• [GIVEN DATA]
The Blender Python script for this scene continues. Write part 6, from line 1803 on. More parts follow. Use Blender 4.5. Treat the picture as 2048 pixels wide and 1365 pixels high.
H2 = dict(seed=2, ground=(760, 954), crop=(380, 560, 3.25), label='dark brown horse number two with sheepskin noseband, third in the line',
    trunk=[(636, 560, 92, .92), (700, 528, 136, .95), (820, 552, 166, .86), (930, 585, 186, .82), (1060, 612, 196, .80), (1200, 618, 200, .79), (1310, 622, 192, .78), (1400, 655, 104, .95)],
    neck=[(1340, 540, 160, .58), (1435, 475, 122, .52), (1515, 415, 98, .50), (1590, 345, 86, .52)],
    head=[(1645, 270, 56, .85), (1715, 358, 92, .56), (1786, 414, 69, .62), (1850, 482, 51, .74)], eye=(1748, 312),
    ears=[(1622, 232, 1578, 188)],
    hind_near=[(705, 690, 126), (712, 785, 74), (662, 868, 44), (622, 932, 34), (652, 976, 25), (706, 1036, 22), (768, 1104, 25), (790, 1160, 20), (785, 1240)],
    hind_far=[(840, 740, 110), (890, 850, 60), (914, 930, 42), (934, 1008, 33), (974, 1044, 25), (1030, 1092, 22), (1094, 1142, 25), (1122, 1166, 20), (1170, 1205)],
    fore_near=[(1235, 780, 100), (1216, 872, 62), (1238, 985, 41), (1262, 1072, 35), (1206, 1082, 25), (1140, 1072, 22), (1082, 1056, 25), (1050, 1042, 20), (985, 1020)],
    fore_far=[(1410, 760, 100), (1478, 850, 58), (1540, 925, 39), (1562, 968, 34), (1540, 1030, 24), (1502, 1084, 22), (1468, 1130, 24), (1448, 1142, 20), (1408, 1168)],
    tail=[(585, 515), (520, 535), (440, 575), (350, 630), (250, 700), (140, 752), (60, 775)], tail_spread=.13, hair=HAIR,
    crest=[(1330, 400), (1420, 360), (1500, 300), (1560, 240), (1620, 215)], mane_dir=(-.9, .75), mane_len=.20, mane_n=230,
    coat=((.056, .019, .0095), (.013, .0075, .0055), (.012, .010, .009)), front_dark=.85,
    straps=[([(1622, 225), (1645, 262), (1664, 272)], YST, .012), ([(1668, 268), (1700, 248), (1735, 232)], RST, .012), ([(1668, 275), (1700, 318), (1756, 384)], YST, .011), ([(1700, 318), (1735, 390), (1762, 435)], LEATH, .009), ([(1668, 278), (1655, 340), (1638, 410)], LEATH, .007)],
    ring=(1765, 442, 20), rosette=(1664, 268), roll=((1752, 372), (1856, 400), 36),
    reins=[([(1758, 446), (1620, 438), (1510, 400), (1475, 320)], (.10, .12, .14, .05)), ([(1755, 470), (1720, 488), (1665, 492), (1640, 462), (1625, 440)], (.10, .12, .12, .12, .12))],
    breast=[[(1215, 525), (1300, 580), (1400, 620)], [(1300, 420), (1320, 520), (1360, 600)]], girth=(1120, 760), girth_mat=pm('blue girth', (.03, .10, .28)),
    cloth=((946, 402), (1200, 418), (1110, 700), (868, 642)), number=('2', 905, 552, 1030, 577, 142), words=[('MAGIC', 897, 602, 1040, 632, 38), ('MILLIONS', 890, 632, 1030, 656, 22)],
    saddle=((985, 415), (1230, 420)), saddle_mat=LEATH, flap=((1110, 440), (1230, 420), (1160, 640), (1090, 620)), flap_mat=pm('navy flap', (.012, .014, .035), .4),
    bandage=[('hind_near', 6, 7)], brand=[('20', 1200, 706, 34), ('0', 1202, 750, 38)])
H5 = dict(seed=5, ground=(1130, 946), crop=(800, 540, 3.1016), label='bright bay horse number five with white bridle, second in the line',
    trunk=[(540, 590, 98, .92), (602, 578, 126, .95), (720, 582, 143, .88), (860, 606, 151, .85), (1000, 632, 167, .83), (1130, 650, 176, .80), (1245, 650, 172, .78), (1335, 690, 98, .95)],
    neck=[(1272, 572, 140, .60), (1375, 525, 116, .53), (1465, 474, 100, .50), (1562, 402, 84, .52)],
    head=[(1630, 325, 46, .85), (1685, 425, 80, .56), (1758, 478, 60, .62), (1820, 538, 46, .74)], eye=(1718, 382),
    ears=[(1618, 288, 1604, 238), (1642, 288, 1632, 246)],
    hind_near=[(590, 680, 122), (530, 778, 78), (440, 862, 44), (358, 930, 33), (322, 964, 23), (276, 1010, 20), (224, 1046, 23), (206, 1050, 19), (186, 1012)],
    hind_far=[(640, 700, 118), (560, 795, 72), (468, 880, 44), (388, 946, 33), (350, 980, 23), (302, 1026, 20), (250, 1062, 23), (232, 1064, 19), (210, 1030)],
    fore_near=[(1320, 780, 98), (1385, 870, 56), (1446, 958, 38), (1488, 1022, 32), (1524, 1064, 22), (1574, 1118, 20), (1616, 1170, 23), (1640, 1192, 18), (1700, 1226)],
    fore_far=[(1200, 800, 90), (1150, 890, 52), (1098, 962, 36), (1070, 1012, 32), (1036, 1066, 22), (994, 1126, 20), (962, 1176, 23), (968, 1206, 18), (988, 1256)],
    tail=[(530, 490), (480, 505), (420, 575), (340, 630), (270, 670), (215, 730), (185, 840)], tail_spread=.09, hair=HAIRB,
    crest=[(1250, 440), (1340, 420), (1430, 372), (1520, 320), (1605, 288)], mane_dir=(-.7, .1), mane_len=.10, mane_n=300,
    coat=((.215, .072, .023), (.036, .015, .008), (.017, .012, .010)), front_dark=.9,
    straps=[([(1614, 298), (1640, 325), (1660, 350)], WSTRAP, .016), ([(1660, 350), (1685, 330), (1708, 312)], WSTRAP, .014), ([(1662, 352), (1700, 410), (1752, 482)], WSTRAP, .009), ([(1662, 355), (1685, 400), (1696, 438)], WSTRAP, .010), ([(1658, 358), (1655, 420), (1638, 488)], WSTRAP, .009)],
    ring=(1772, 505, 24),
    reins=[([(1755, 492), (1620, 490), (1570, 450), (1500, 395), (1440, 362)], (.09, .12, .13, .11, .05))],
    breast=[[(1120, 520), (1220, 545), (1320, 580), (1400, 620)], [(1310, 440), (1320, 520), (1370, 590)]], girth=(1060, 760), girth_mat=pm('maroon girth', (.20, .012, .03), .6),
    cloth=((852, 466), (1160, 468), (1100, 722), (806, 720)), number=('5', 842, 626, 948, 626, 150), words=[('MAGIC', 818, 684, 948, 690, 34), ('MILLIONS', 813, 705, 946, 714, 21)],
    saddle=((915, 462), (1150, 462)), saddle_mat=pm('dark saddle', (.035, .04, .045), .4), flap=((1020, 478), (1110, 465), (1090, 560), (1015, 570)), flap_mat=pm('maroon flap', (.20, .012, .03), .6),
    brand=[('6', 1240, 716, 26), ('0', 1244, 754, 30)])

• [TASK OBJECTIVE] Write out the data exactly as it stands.

• [FINISHED EXERCISE]
The Blender Python script for this scene continues. Write part 6, from line 1803 on. More parts follow. Use Blender 4.5. Treat the picture as 2048 pixels wide and 1365 pixels high.
H2 = dict(seed=2, ground=(760, 954), crop=(380, 560, 3.25), label='dark brown horse number two with sheepskin noseband, third in the line',
    trunk=[(636, 560, 92, .92), (700, 528, 136, .95), (820, 552, 166, .86), (930, 585, 186, .82), (1060, 612, 196, .80), (1200, 618, 200, .79), (1310, 622, 192, .78), (1400, 655, 104, .95)],
    neck=[(1340, 540, 160, .58), (1435, 475, 122, .52), (1515, 415, 98, .50), (1590, 345, 86, .52)],
    head=[(1645, 270, 56, .85), (1715, 358, 92, .56), (1786, 414, 69, .62), (1850, 482, 51, .74)], eye=(1748, 312),
    ears=[(1622, 232, 1578, 188)],
    hind_near=[(705, 690, 126), (712, 785, 74), (662, 868, 44), (622, 932, 34), (652, 976, 25), (706, 1036, 22), (768, 1104, 25), (790, 1160, 20), (785, 1240)],
    hind_far=[(840, 740, 110), (890, 850, 60), (914, 930, 42), (934, 1008, 33), (974, 1044, 25), (1030, 1092, 22), (1094, 1142, 25), (1122, 1166, 20), (1170, 1205)],
    fore_near=[(1235, 780, 100), (1216, 872, 62), (1238, 985, 41), (1262, 1072, 35), (1206, 1082, 25), (1140, 1072, 22), (1082, 1056, 25), (1050, 1042, 20), (985, 1020)],
    fore_far=[(1410, 760, 100), (1478, 850, 58), (1540, 925, 39), (1562, 968, 34), (1540, 1030, 24), (1502, 1084, 22), (1468, 1130, 24), (1448, 1142, 20), (1408, 1168)],
    tail=[(585, 515), (520, 535), (440, 575), (350, 630), (250, 700), (140, 752), (60, 775)], tail_spread=.13, hair=HAIR,
    crest=[(1330, 400), (1420, 360), (1500, 300), (1560, 240), (1620, 215)], mane_dir=(-.9, .75), mane_len=.20, mane_n=230,
    coat=((.056, .019, .0095), (.013, .0075, .0055), (.012, .010, .009)), front_dark=.85,
    straps=[([(1622, 225), (1645, 262), (1664, 272)], YST, .012), ([(1668, 268), (1700, 248), (1735, 232)], RST, .012), ([(1668, 275), (1700, 318), (1756, 384)], YST, .011), ([(1700, 318), (1735, 390), (1762, 435)], LEATH, .009), ([(1668, 278), (1655, 340), (1638, 410)], LEATH, .007)],
    ring=(1765, 442, 20), rosette=(1664, 268), roll=((1752, 372), (1856, 400), 36),
    reins=[([(1758, 446), (1620, 438), (1510, 400), (1475, 320)], (.10, .12, .14, .05)), ([(1755, 470), (1720, 488), (1665, 492), (1640, 462), (1625, 440)], (.10, .12, .12, .12, .12))],
    breast=[[(1215, 525), (1300, 580), (1400, 620)], [(1300, 420), (1320, 520), (1360, 600)]], girth=(1120, 760), girth_mat=pm('blue girth', (.03, .10, .28)),
    cloth=((946, 402), (1200, 418), (1110, 700), (868, 642)), number=('2', 905, 552, 1030, 577, 142), words=[('MAGIC', 897, 602, 1040, 632, 38), ('MILLIONS', 890, 632, 1030, 656, 22)],
    saddle=((985, 415), (1230, 420)), saddle_mat=LEATH, flap=((1110, 440), (1230, 420), (1160, 640), (1090, 620)), flap_mat=pm('navy flap', (.012, .014, .035), .4),
    bandage=[('hind_near', 6, 7)], brand=[('20', 1200, 706, 34), ('0', 1202, 750, 38)])
H5 = dict(seed=5, ground=(1130, 946), crop=(800, 540, 3.1016), label='bright bay horse number five with white bridle, second in the line',
    trunk=[(540, 590, 98, .92), (602, 578, 126, .95), (720, 582, 143, .88), (860, 606, 151, .85), (1000, 632, 167, .83), (1130, 650, 176, .80), (1245, 650, 172, .78), (1335, 690, 98, .95)],
    neck=[(1272, 572, 140, .60), (1375, 525, 116, .53), (1465, 474, 100, .50), (1562, 402, 84, .52)],
    head=[(1630, 325, 46, .85), (1685, 425, 80, .56), (1758, 478, 60, .62), (1820, 538, 46, .74)], eye=(1718, 382),
    ears=[(1618, 288, 1604, 238), (1642, 288, 1632, 246)],
    hind_near=[(590, 680, 122), (530, 778, 78), (440, 862, 44), (358, 930, 33), (322, 964, 23), (276, 1010, 20), (224, 1046, 23), (206, 1050, 19), (186, 1012)],
    hind_far=[(640, 700, 118), (560, 795, 72), (468, 880, 44), (388, 946, 33), (350, 980, 23), (302, 1026, 20), (250, 1062, 23), (232, 1064, 19), (210, 1030)],
    fore_near=[(1320, 780, 98), (1385, 870, 56), (1446, 958, 38), (1488, 1022, 32), (1524, 1064, 22), (1574, 1118, 20), (1616, 1170, 23), (1640, 1192, 18), (1700, 1226)],
    fore_far=[(1200, 800, 90), (1150, 890, 52), (1098, 962, 36), (1070, 1012, 32), (1036, 1066, 22), (994, 1126, 20), (962, 1176, 23), (968, 1206, 18), (988, 1256)],
    tail=[(530, 490), (480, 505), (420, 575), (340, 630), (270, 670), (215, 730), (185, 840)], tail_spread=.09, hair=HAIRB,
    crest=[(1250, 440), (1340, 420), (1430, 372), (1520, 320), (1605, 288)], mane_dir=(-.7, .1), mane_len=.10, mane_n=300,
    coat=((.215, .072, .023), (.036, .015, .008), (.017, .012, .010)), front_dark=.9,
    straps=[([(1614, 298), (1640, 325), (1660, 350)], WSTRAP, .016), ([(1660, 350), (1685, 330), (1708, 312)], WSTRAP, .014), ([(1662, 352), (1700, 410), (1752, 482)], WSTRAP, .009), ([(1662, 355), (1685, 400), (1696, 438)], WSTRAP, .010), ([(1658, 358), (1655, 420), (1638, 488)], WSTRAP, .009)],
    ring=(1772, 505, 24),
    reins=[([(1755, 492), (1620, 490), (1570, 450), (1500, 395), (1440, 362)], (.09, .12, .13, .11, .05))],
    breast=[[(1120, 520), (1220, 545), (1320, 580), (1400, 620)], [(1310, 440), (1320, 520), (1370, 590)]], girth=(1060, 760), girth_mat=pm('maroon girth', (.20, .012, .03), .6),
    cloth=((852, 466), (1160, 468), (1100, 722), (806, 720)), number=('5', 842, 626, 948, 626, 150), words=[('MAGIC', 818, 684, 948, 690, 34), ('MILLIONS', 813, 705, 946, 714, 21)],
    saddle=((915, 462), (1150, 462)), saddle_mat=pm('dark saddle', (.035, .04, .045), .4), flap=((1020, 478), (1110, 465), (1090, 560), (1015, 570)), flap_mat=pm('maroon flap', (.20, .012, .03), .6),
    brand=[('6', 1240, 716, 26), ('0', 1244, 754, 30)])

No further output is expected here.